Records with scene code

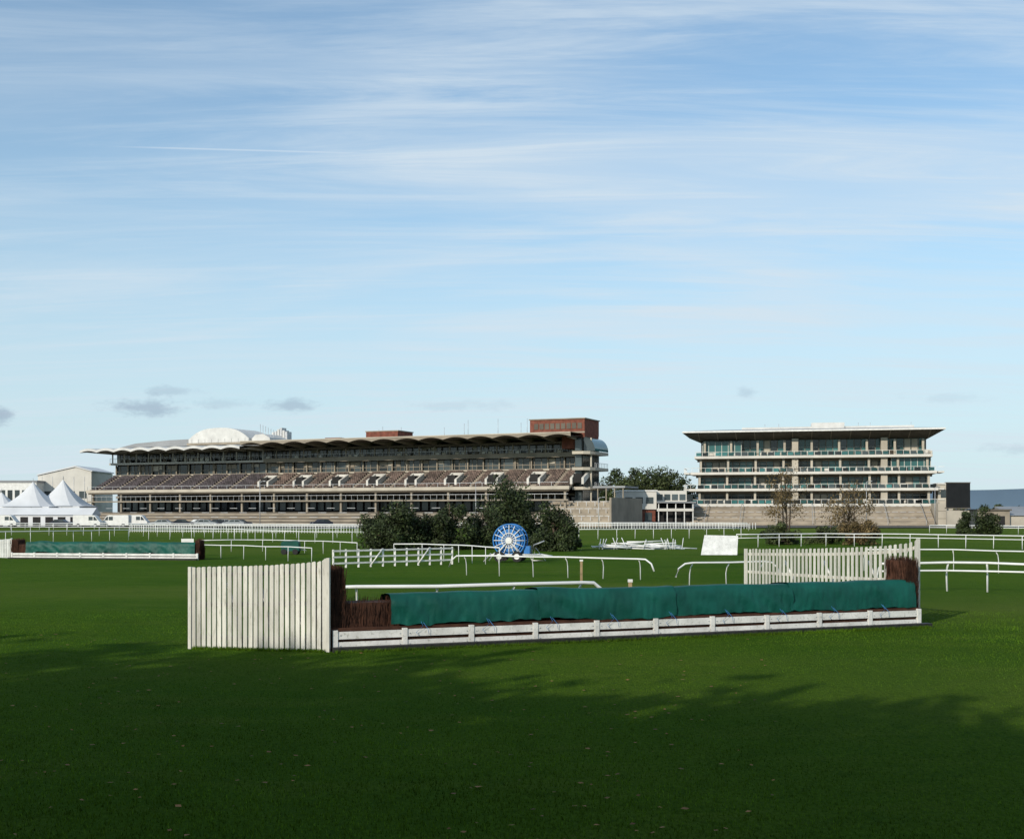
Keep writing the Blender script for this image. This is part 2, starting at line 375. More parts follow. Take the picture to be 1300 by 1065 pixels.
for i in range(int(Lg/1.6)):
    u=i*1.6; g.box('balustrade_post',metal,u,u+.06,7.5,7.56,15.61 if u>uA else 15.26,16.3)
    if random.random()<.5: g.box('balcony_table',random.choice((cream,stone_d,pale)),u+.3,u+1.2,7.9,8.5,15.3,16.1)
g.box('balustrade_rail',metal,0,Lg,7.5,7.56,16.3,16.37)
def vault(part,m,u0,u1,waves,v0,v1,zb,amp,th,zback,under,lower=0.0):
    n=waves*10; V=[];Fc=[]
    for i in range(n+1):
        u=u0+(u1-u0)*i/n; sn=abs(math.sin(math.pi*i/10)); z=zb+amp*sn; zl=z-th+lower*sn
        zi=zback
        V+=[(u,v0,z),(u,v0,zl),(u,v1,zi),(u,v1,zi-.4)]
    T=[];Un=[]
    for i in range(n):
        p=i*4;q=p+4; T+=[(p,q,q+2,p+2),(p+1,q+1,q,p)]; Un+=[(p+1,p+3,q+3,q+1),(p+2,q+2,q+3,p+3)]
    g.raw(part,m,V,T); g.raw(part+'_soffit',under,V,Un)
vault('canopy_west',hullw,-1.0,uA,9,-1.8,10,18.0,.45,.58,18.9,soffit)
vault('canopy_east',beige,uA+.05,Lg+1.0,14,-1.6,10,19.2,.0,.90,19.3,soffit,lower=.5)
g.box('canopy_edge_strip',cream,uA+.05,Lg+1.0,-1.68,-1.603,19.02,19.24)
g.box('roof_deck',roofgrey,-1,Lg+.5,10.05,16.4,18.45,19.0)
for i in range(15):
    u=uA+i*(Lg-uA)/14; g.prism('roof_beam',beige,[(-1.3,18.3),(9.6,18.7),(9.6,17.6),(3,17.95)],u-.14,u+.14)
for i in range(10):
    u=i*uA/9; g.prism('roof_beam_white',pale,[(-1.5,17.6),(9.6,18.6),(9.6,17.4),(3,17.5)],u-.12,u+.12)
g.prism('side_roof',roofgrey,[(U(130),19.0),(U(222),19.0),(U(222),20.6),(U(195),20.5),(U(150),19.9)],6,15,'v')
ud0,ud1=U(222),U(299); prof=[(ud0,19.0),(ud1,19.0)]
for i in range(17):
    t=i/16; prof.append((ud1+(ud0-ud1)*t, 20.4+2.6*(1-abs(2*t-1)**2.8)))
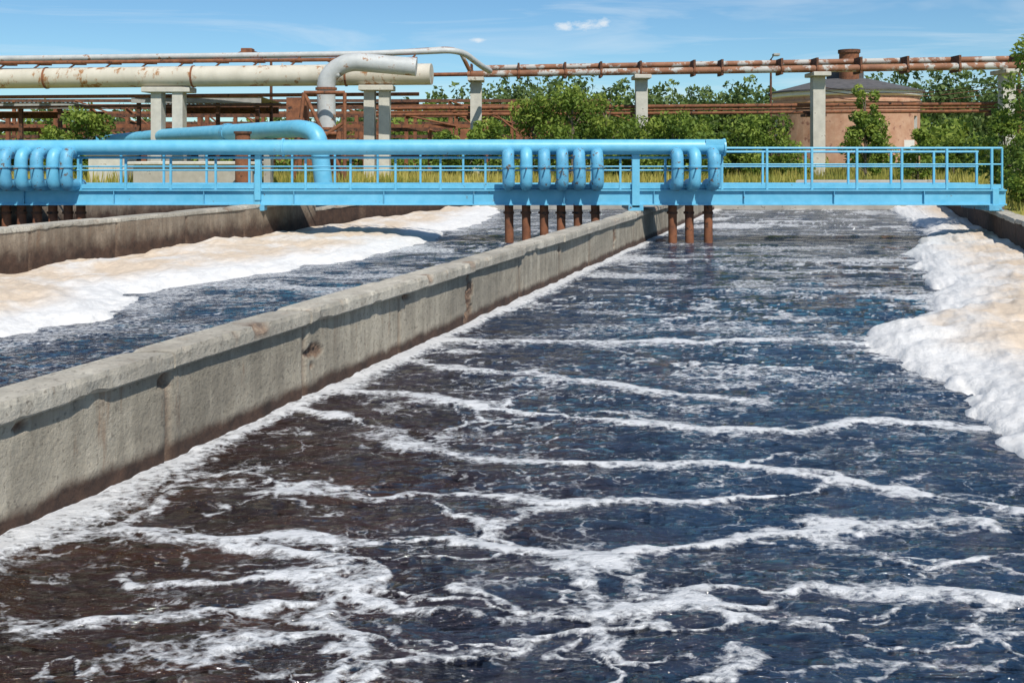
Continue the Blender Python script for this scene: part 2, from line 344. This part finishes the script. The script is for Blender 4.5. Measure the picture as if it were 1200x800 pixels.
# ------------------------------------------------------------ concrete walls
chips=[(8.0,.66,.10,.10),(10.3,.44,.13,.09),(10.25,.30,.06,.05),(14.6,.38,.20,.26),(14.5,.1,.12,.1),(12.5,.70,.10,.06),(19.3,.6,.2,.10),(24.,.5,.2,.2),(6.6,.68,.05,.04)]
joints=[1.8,3.9,6.0,8.05,10.1,12.3,14.55,16.9,19.3,21.6,23.9,26.2,28.5,30.8,33.1,35.4,37.7,40.0]
def tank_wall(name,sf,sb,ztop,mat,side=1,y0=-11,y1=43.2,chip=True,zc=.15,over=.095):
    ys=np.concatenate([np.arange(y0,5,.25),np.arange(5,16,.025),np.arange(16,28,.07),np.arange(28,y1+.01,.3)])
    ys=ys[(ys>=y0)&(ys<=y1+.01)]
    zs=np.linspace(-.35,ztop-zc,48)
    Y=np.repeat(ys[:,None],len(zs),1);Z=np.repeat(zs[None,:],len(ys),0)
    dep=.006*fbm(Y*3,Z*3,300)+.010*fbm(Y*.7,Z*.8,301);ch=np.zeros_like(Y)
    for j in joints:
        g=np.exp(-((Y-j)/.026)**2);dep-=.03*g;ch=np.maximum(ch,.6*g)
    for j in joints[::1]:
        dep+=.010*math.sin(j*37)*((Y>j)&(Y<j+2.2))
    if chip:
        for cy,cz,ry,rz in chips:
            q=np.hypot((Y-cy)/ry,(Z-cz)/rz)+1.0*fbm(Y*7,Z*9,310)
            c=sst(1.0,.75,q);dep-=c*(.03+.035*fbm(Y*18,Z*18,312));ch=np.maximum(ch,c)
    s=sf+side*dep
    V=np.stack([s+K*Y,Y,Z],-1).reshape(-1,3);F=gridfaces(*Y.shape)
    root=bpy.data.objects.new(name,None);S.collection.objects.link(root)
    o=mesh_np('face',V,F,mat,True,{'chip':ch.ravel()});o.parent=root
    b=B();lo,hi=(sb,sf-.10) if side>0 else (sf+.10,sb)
    b.box(lo,hi,y0,y1,-.4,ztop-zc-.002,mat,shear=K);c=b.done('core');c.parent=root
    edges=[y0]+[j for j in joints if y0<j<y1]+[y1]
    vs=[];fs=[];cc=[]
    for a,d in zip(edges[:-1],edges[1:]):
        n=max(6,int((d-a)/(.04 if 5<a<20 else .2)));yy=np.linspace(a+.014,d-.014,n)
        r1,r2=rng.uniform(-.045,.03,2) if chip else rng.uniform(-.01,.01,2);zo=rng.uniform(-.012,.012)
        base=len(vs)
        for i,y in enumerate(yy):
            t=i/(n-1);fo=sf+side*(over+r1*(1-t)+r2*t);bo=sb-side*.03
            endc=.02*(math.exp(-i*.9)+math.exp(-(n-1-i)*.9))
            ny=float(fbm(np.array([y*4.]),np.array([sf]),330)[0]);n2=float(fbm(np.array([y*11.]),np.array([sf]),331)[0])
            n3=float(fbm(np.array([y*2.5]),np.array([sf+5]),332)[0])
            cf=.016+max(0,ny-.22)*.18+.016*n2
            lo_=max(0,n3-.22)*.15
            prof=[(fo-side*(.01+lo_),ztop-zc+zo),(fo-side*lo_*.3,ztop-zc+.015+zo+lo_*.4),(fo-side*(.004+.008*n2),ztop-.03-max(0,cf)*.6+zo),(fo-side*cf,ztop+zo-endc),
                  ((fo+bo)/2,ztop+zo+.005*n2-endc*.5),(bo+side*.02,ztop+zo-endc),(bo,ztop-.03+zo),(bo,ztop-zc+zo)]
            for q_,(ss,z) in enumerate(prof): vs.append((ss+K*y,y,z));cc.append(min(.8,max(0,ny-.32)*4) if q_ in (2,3) else 0)
        k=8
        for i in range(n-1):
            for j in range(k):
                fs.append((base+i*k+j,base+i*k+(j+1)%k,base+(i+1)*k+(j+1)%k,base+(i+1)*k+j))
        for q in (0,n-1):
            fs.append((base+q*k+0,base+q*k+1,base+q*k+6,base+q*k+7));fs.append((base+q*k+1,base+q*k+2,base+q*k+5,base+q*k+6));fs.append((base+q*k+2,base+q*k+3,base+q*k+4,base+q*k+5))
    o=mesh_np('coping',vs,fs,M['coping'],False,{'chip':np.array(cc)});o.parent=root
    return root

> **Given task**
Leave out the pictures and reproduce the rest of the listing exactly.

> **Result**
Keep writing the Blender script for this image. This is part 2, starting at line 375. More parts follow. Take the picture to be 1300 by 1065 pixels.
for i in range(int(Lg/1.6)):
    u=i*1.6; g.box('balustrade_post',metal,u,u+.06,7.5,7.56,15.61 if u>uA else 15.26,16.3)
    if random.random()<.5: g.box('balcony_table',random.choice((cream,stone_d,pale)),u+.3,u+1.2,7.9,8.5,15.3,16.1)
g.box('balustrade_rail',metal,0,Lg,7.5,7.56,16.3,16.37)
def vault(part,m,u0,u1,waves,v0,v1,zb,amp,th,zback,under,lower=0.0):
    n=waves*10; V=[];Fc=[]
    for i in range(n+1):
        u=u0+(u1-u0)*i/n; sn=abs(math.sin(math.pi*i/10)); z=zb+amp*sn; zl=z-th+lower*sn
        zi=zback
        V+=[(u,v0,z),(u,v0,zl),(u,v1,zi),(u,v1,zi-.4)]
    T=[];Un=[]
    for i in range(n):
        p=i*4;q=p+4; T+=[(p,q,q+2,p+2),(p+1,q+1,q,p)]; Un+=[(p+1,p+3,q+3,q+1),(p+2,q+2,q+3,p+3)]
    g.raw(part,m,V,T); g.raw(part+'_soffit',under,V,Un)
vault('canopy_west',hullw,-1.0,uA,9,-1.8,10,18.0,.45,.58,18.9,soffit)
vault('canopy_east',beige,uA+.05,Lg+1.0,14,-1.6,10,19.2,.0,.90,19.3,soffit,lower=.5)
g.box('canopy_edge_strip',cream,uA+.05,Lg+1.0,-1.68,-1.603,19.02,19.24)
g.box('roof_deck',roofgrey,-1,Lg+.5,10.05,16.4,18.45,19.0)
for i in range(15):
    u=uA+i*(Lg-uA)/14; g.prism('roof_beam',beige,[(-1.3,18.3),(9.6,18.7),(9.6,17.6),(3,17.95)],u-.14,u+.14)
for i in range(10):
    u=i*uA/9; g.prism('roof_beam_white',pale,[(-1.5,17.6),(9.6,18.6),(9.6,17.4),(3,17.5)],u-.12,u+.12)
g.prism('side_roof',roofgrey,[(U(130),19.0),(U(222),19.0),(U(222),20.6),(U(195),20.5),(U(150),19.9)],6,15,'v')
ud0,ud1=U(222),U(299); prof=[(ud0,19.0),(ud1,19.0)]
for i in range(17):
    t=i/16; prof.append((ud1+(ud0-ud1)*t, 20.4+2.6*(1-abs(2*t-1)**2.8)))
Continue the Blender Python script for this scene: part 2, from line 344. This part finishes the script. The script is for Blender 4.5. Measure the picture as if it were 1200x800 pixels.
# ------------------------------------------------------------ concrete walls
chips=[(8.0,.66,.10,.10),(10.3,.44,.13,.09),(10.25,.30,.06,.05),(14.6,.38,.20,.26),(14.5,.1,.12,.1),(12.5,.70,.10,.06),(19.3,.6,.2,.10),(24.,.5,.2,.2),(6.6,.68,.05,.04)]
joints=[1.8,3.9,6.0,8.05,10.1,12.3,14.55,16.9,19.3,21.6,23.9,26.2,28.5,30.8,33.1,35.4,37.7,40.0]
def tank_wall(name,sf,sb,ztop,mat,side=1,y0=-11,y1=43.2,chip=True,zc=.15,over=.095):
    ys=np.concatenate([np.arange(y0,5,.25),np.arange(5,16,.025),np.arange(16,28,.07),np.arange(28,y1+.01,.3)])
    ys=ys[(ys>=y0)&(ys<=y1+.01)]
    zs=np.linspace(-.35,ztop-zc,48)
    Y=np.repeat(ys[:,None],len(zs),1);Z=np.repeat(zs[None,:],len(ys),0)
    dep=.006*fbm(Y*3,Z*3,300)+.010*fbm(Y*.7,Z*.8,301);ch=np.zeros_like(Y)
    for j in joints:
        g=np.exp(-((Y-j)/.026)**2);dep-=.03*g;ch=np.maximum(ch,.6*g)
    for j in joints[::1]:
        dep+=.010*math.sin(j*37)*((Y>j)&(Y<j+2.2))
    if chip:
        for cy,cz,ry,rz in chips:
            q=np.hypot((Y-cy)/ry,(Z-cz)/rz)+1.0*fbm(Y*7,Z*9,310)
            c=sst(1.0,.75,q);dep-=c*(.03+.035*fbm(Y*18,Z*18,312));ch=np.maximum(ch,c)
    s=sf+side*dep
    V=np.stack([s+K*Y,Y,Z],-1).reshape(-1,3);F=gridfaces(*Y.shape)
    root=bpy.data.objects.new(name,None);S.collection.objects.link(root)
    o=mesh_np('face',V,F,mat,True,{'chip':ch.ravel()});o.parent=root
    b=B();lo,hi=(sb,sf-.10) if side>0 else (sf+.10,sb)
    b.box(lo,hi,y0,y1,-.4,ztop-zc-.002,mat,shear=K);c=b.done('core');c.parent=root
    edges=[y0]+[j for j in joints if y0<j<y1]+[y1]
    vs=[];fs=[];cc=[]
    for a,d in zip(edges[:-1],edges[1:]):
        n=max(6,int((d-a)/(.04 if 5<a<20 else .2)));yy=np.linspace(a+.014,d-.014,n)
        r1,r2=rng.uniform(-.045,.03,2) if chip else rng.uniform(-.01,.01,2);zo=rng.uniform(-.012,.012)
        base=len(vs)
        for i,y in enumerate(yy):
            t=i/(n-1);fo=sf+side*(over+r1*(1-t)+r2*t);bo=sb-side*.03
            endc=.02*(math.exp(-i*.9)+math.exp(-(n-1-i)*.9))
            ny=float(fbm(np.array([y*4.]),np.array([sf]),330)[0]);n2=float(fbm(np.array([y*11.]),np.array([sf]),331)[0])
            n3=float(fbm(np.array([y*2.5]),np.array([sf+5]),332)[0])
            cf=.016+max(0,ny-.22)*.18+.016*n2
            lo_=max(0,n3-.22)*.15
            prof=[(fo-side*(.01+lo_),ztop-zc+zo),(fo-side*lo_*.3,ztop-zc+.015+zo+lo_*.4),(fo-side*(.004+.008*n2),ztop-.03-max(0,cf)*.6+zo),(fo-side*cf,ztop+zo-endc),
                  ((fo+bo)/2,ztop+zo+.005*n2-endc*.5),(bo+side*.02,ztop+zo-endc),(bo,ztop-.03+zo),(bo,ztop-zc+zo)]
            for q_,(ss,z) in enumerate(prof): vs.append((ss+K*y,y,z));cc.append(min(.8,max(0,ny-.32)*4) if q_ in (2,3) else 0)
        k=8
        for i in range(n-1):
            for j in range(k):
                fs.append((base+i*k+j,base+i*k+(j+1)%k,base+(i+1)*k+(j+1)%k,base+(i+1)*k+j))
        for q in (0,n-1):
            fs.append((base+q*k+0,base+q*k+1,base+q*k+6,base+q*k+7));fs.append((base+q*k+1,base+q*k+2,base+q*k+5,base+q*k+6));fs.append((base+q*k+2,base+q*k+3,base+q*k+4,base+q*k+5))
    o=mesh_np('coping',vs,fs,M['coping'],False,{'chip':np.array(cc)});o.parent=root
    return root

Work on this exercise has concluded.